Dalam tafsir Ibn ‘Ashur, perjalanan Saba’ ke Syam digambarkan penuh keamanan: “Mereka melewati negeri-negeri dengan jarak yang teratur, aman, dan tidak kekurangan.”
Namun, berbeda dengan Quraisy yang identitasnya adalah pedagang, kaum Saba’ adalah petani yang berdagang, bukan pedagang murni.
---
5. Ketika Lupa Bersyukur
Kemakmuran sering melahirkan kelalaian. Kaum Saba’ jatuh pada kesombongan. Mereka berpaling dari syukur, merasa kebun mereka abadi.
Maka Allah kirimkan peringatan. Bendungan Ma’rib jebol. Air bah meluluhlantakkan kebun. Dua kebun yang subur berganti dengan pohon pahit dan semak belukar.
> “Maka mereka berpaling, lalu Kami kirimkan kepada mereka banjir yang besar, dan Kami ganti dua kebun mereka dengan dua kebun yang berbuah pahit, pohon ats-tsadl, dan sedikit pohon sidr.”
(QS. Saba’: 16)
Ibnu Katsîr menyebut peristiwa ini sebagai “Sayl al-‘Arim” — banjir besar yang menghancurkan peradaban. Hadits riwayat Imam Ahmad menyinggung, kaum Saba’ terpaksa tercerai-berai, berpindah ke berbagai daerah, menjadi bangsa yang hilang kejayaannya.
---
6. Syukur sebagai Penjaga Negeri
Pelajaran dari kisah ini jelas. Negeri yang baik bisa rusak jika syukur hilang.
Al-Qur’an tidak hanya mengajarkan iman, tapi juga memberi rumus peradaban:
Quraisy dipuji karena jaringannya, tapi diminta menyembah Allah.
Saba’ dipuji karena kebunnya, tapi diminta bersyukur.
Dua-duanya jatuh ketika lupa tujuan. Quraisy menjadi angkuh terhadap Nabi ﷺ, Saba’ menjadi sombong dengan kebunnya.
Seorang ulama sufi berkata:
> “Kemakmuran tanpa syukur adalah gurun yang menunggu badai. Hanya syukur yang bisa membuat kebun tetap hijau.”
---
7. Refleksi Modern: Negeri Subur dan Negeri Tandus
Hari ini, pelajaran Saba’ terasa relevan. Ada negeri yang kaya sumber daya alam, tapi miskin karena lupa syukur. Ada negeri yang tandus, tapi makmur karena pandai mengelola.
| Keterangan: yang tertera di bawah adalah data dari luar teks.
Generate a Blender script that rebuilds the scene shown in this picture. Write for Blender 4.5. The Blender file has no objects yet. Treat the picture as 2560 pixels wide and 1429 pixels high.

Singapura seperti Quraisy: tandus, tapi kaya karena jaringan dagang.
Indonesia lebih mirip Saba’: tanahnya subur, tapi sering gagal makmur karena bendungan sosial-politik bocor.
Kuncinya tetap sama: syukur, integritas, dan tata kelola yang adil.
---
8. Penutup: Kebun Kehidupan
Mari kita kembali pada suara lembut ayat itu:
> “Baldatun thayyibatun wa rabbun ghafûr” — negeri yang baik, Tuhan yang Maha Pengampun.
Seakan Allah berpesan: kebunmu, ladangmu, usahamu, semuanya hanya akan bertahan jika engkau menjaganya dengan syukur.
Kaum Saba’ adalah cermin. Kebun yang indah bisa musnah dalam semalam jika manusia lupa pada Pemiliknya. Tapi kebun yang dirawat dengan syukur akan menjadi jalan menuju surga, di mana kebun-kebun dan sungai-sungai abadi menanti.